Deprem bölgesindeki ağır hasarlı yapılara değinilerek şunlar ifade edildi:
“Depremin üzerinden 8 ay geçmesine rağmen yıkılmayı bekleyen ağır hasarlı yapılar insan hayatını tehlikeye sokmaya devam ederken, kontrolsüz bir şekilde yürütülen enkaz kaldırma işlemleri çevreye ve insan sağlığına zararlar vermekte, enkaz toplama alanları ise içme suyu kaynaklarını kirletmesi bakımından ciddi riskler oluşturmaktadır.”
Rant düzeninin sorumluluğuna işaret edilen açıklamada son olarak şunlar ifade edildi:
“Bu kayıplar olmayabilirdi; on yıllardır biliniyor ve ifade ediliyor olmasına rağmen riskli yapılar tespit edilip karı ve rantı düşünmeden müdahale edilseydi eğer!
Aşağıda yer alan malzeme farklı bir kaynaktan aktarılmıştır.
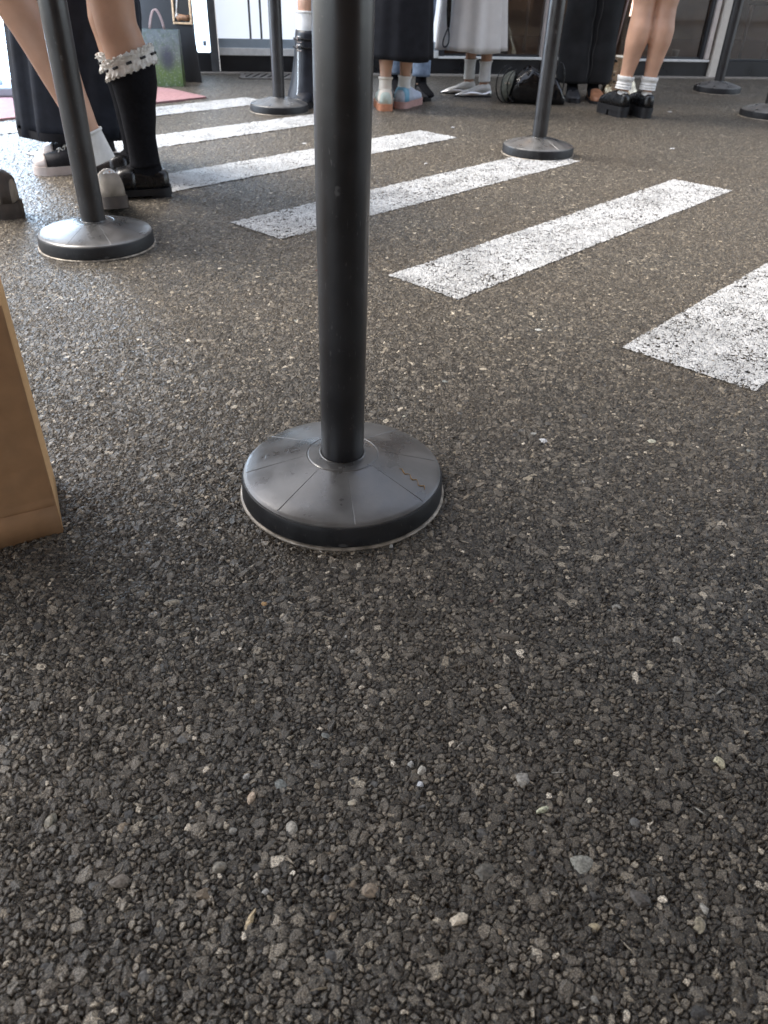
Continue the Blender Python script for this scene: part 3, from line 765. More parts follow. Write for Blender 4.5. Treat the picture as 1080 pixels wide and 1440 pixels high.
def person(label, base, legs, feet, hipc, facing, skin='skin', voxel=.009, fk=.86, wrists=(None, None), lean=0.0, h=1.0, top='top_grey', group=None):
    """legs: two Leg; feet: two (pos, yaw, pitch). One continuous body: lofts fused by a voxel remesh."""
    parts = []
    hipc = Vector(hipc); f = Vector((math.cos(facing), math.sin(facing), 0)); r = Vector((f.y, -f.x, 0)); up = Vector((0, 0, 1))
    for lg, (p, yaw, pitch) in zip(legs, feet):
        parts.append(lg.loft(0, 2.0, 0, 22, 34)); parts.append(foot_vf(lg.a, yaw, pitch, p, fk))
    tor = [(-.06, .10, .08, 0), (.0, .158, .108, -.01), (.06, .165, .115, -.012), (.13, .14, .098, 0), (.2, .122, .085, .005), (.3, .135, .095, .01), (.38, .15, .10, .012), (.45, .165, .085, 0), (.49, .13, .07, -.005), (.515, .06, .055, 0), (.56, .047, .05, .01), (.60, .05, .055, .02)]
    ctr = lambda z, o: hipc + up * z + f * (o + lean * z)
    parts.append(loft([ring(ctr(z, o), up, f, a, b, 24) for z, a, b, o in tor]))
    hd = [(.575, .02, .03, .035), (.59, .045, .055, .03), (.63, .062, .078, .022), (.68, .072, .09, .015), (.73, .074, .092, .008), (.77, .062, .08, .003), (.795, .038, .05, 0), (.802, .012, .015, 0)]
    parts.append(loft([ring(ctr(z, o), up, f, a, b, 20) for z, a, b, o in hd]))
    nb = ctr(.675, .015); parts.append(tube([nb + f * .082 + up * .03, nb + f * .105 - up * .005, nb + f * .085 - up * .012], .009, 8))
    for s in (-1, 1):
        parts.append(tube([ctr(.66, .01) + r * s * .072, ctr(.70, .0) + r * s * .082, ctr(.715, 0) + r * s * .072], .010, 8))
    wr = []
    for s, w in zip((-1, 1), wrists):
        sh = ctr(.455, 0) + r * s * .165
        if w is None: w = hipc + r * s * .235 + f * .06 - up * .06
        w = Vector(w); el = (sh + w) / 2 + r * s * .03 - f * .04
        parts.append(tube([sh, sh.lerp(el, .5), el, el.lerp(w, .35), w], lambda t: .043 - .018 * t, 12))
        dirv = (w - el).normalized(); side = f
        hb = w + dirv * .045
        parts.append(loft([ring(w + dirv * d, dirv, side, tx, ty, 12) for d, tx, ty in ((-.01, .02, .022), (.03, .014, .034), (.07, .013, .038), (.085, .011, .036))]))
        for q, ln in zip((-.027, -.009, .009, .027), (.06, .075, .08, .068)):
            b0 = w + dirv * .08 + side * q
            parts.append(tube([b0, b0 + dirv * ln * .5 - r * s * .004, b0 + dirv * ln - r * s * .016], lambda t: .0085 - .002 * t, 8))
        b0 = w + dirv * .025 + side * .03
        parts.append(tube([b0, b0 + side * .022 + dirv * .025, b0 + side * .024 + dirv * .055], .0085, 8))
    o = mk('person', join(*parts), M[skin], org=base)
    remesh(o, voxel, 3)
    o.data.materials.clear(); o.data.materials.append(M[skin])
    o.location = base
    tag(o, label, 'person', group)
    # hair and top
    hr = [(.60, .085, .075, -.045), (.66, .088, .09, -.03), (.72, .086, .098, -.016), (.775, .072, .09, -.008), (.805, .045, .058, -.004), (.815, .012, .015, 0)]
    mk('hair', loft([ring(ctr(z, q), up, f, a, b, 20) for z, a, b, q in hr]), M['hair'], o, org=base)
    tp = [(.02, .180, .130, -.008), (.13, .160, .118, 0), (.25, .150, .110, .006), (.38, .165, .115, .012), (.45, .185, .10, 0), (.495, .14, .085, -.004), (.51, .085, .075, 0)]
    for sd in (-1, 1):
        e = ctr(.695, .015) + r * sd * .030 + f * .078
        mk('eye', loft([ring(e + f * d_, f, up, w_, w_ * .55, 12) for d_, w_ in ((-.004, .010), (.004, .011), (.008, .006))]), M['paper_white'], o, org=base)
        mk('eye', loft([ring(e + f * d_, f, up, w_, w_, 10) for d_, w_ in ((.006, .005), (.0092, .0045))]), M['hair'], o, org=base)
    mo = ctr(.632, .022) + f * .076
    mk('mouth', tube([mo - r * .018, mo + f * .004, mo + r * .018], .0045, 8), M['lips'], o, org=base)
    mk('top', loft([ring(ctr(z, q), up, f, a, b, 28) for z, a, b, q in tp], cap=False), M[top], o, org=base)
    return o

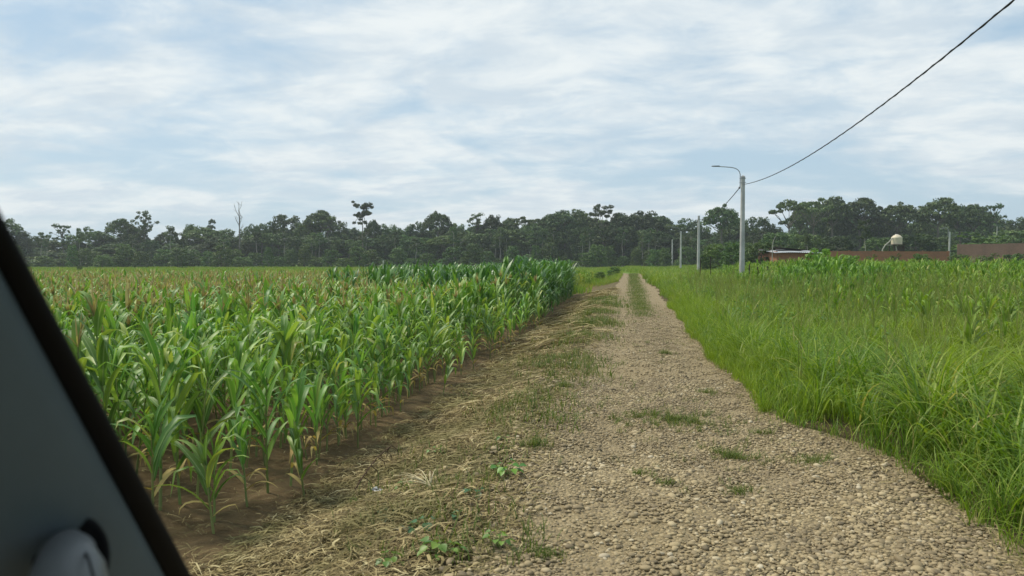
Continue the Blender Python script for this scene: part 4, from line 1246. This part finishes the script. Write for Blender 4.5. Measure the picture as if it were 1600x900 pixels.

Bu yıkımlar olmayabilirdi; kağıt üzerinde kontrollüymüş gibi görünen ama fiiliyatta başıboş bir yapılaşma düzeni olmasaydı eğer! Bunca acılar çekilmeyebilirdi; afetlere hazırlık ve müdahale planları kağıt üzerinde kalmasaydı eğer! Şimdi İnşaat Mühendisleri Odası olarak buradan, Hatay’dan bir kez daha sesleniyoruz. Bu vurdumduymazlık hali artık son bulsun. Akılın, bilimin ve tekniğin ışığı altında, halkın genel menfaatlerini gözeten, doğa ve çevre ile barışık yaşanabilir güvenli kentleşme ve yapılaşma için harekete geçilsin. Depremleri en az hasarla atlatmak mümkün. Yeter ki siyasal sorumluluk sahipleri burada göstermelik değil kararlı adımlar atsın.”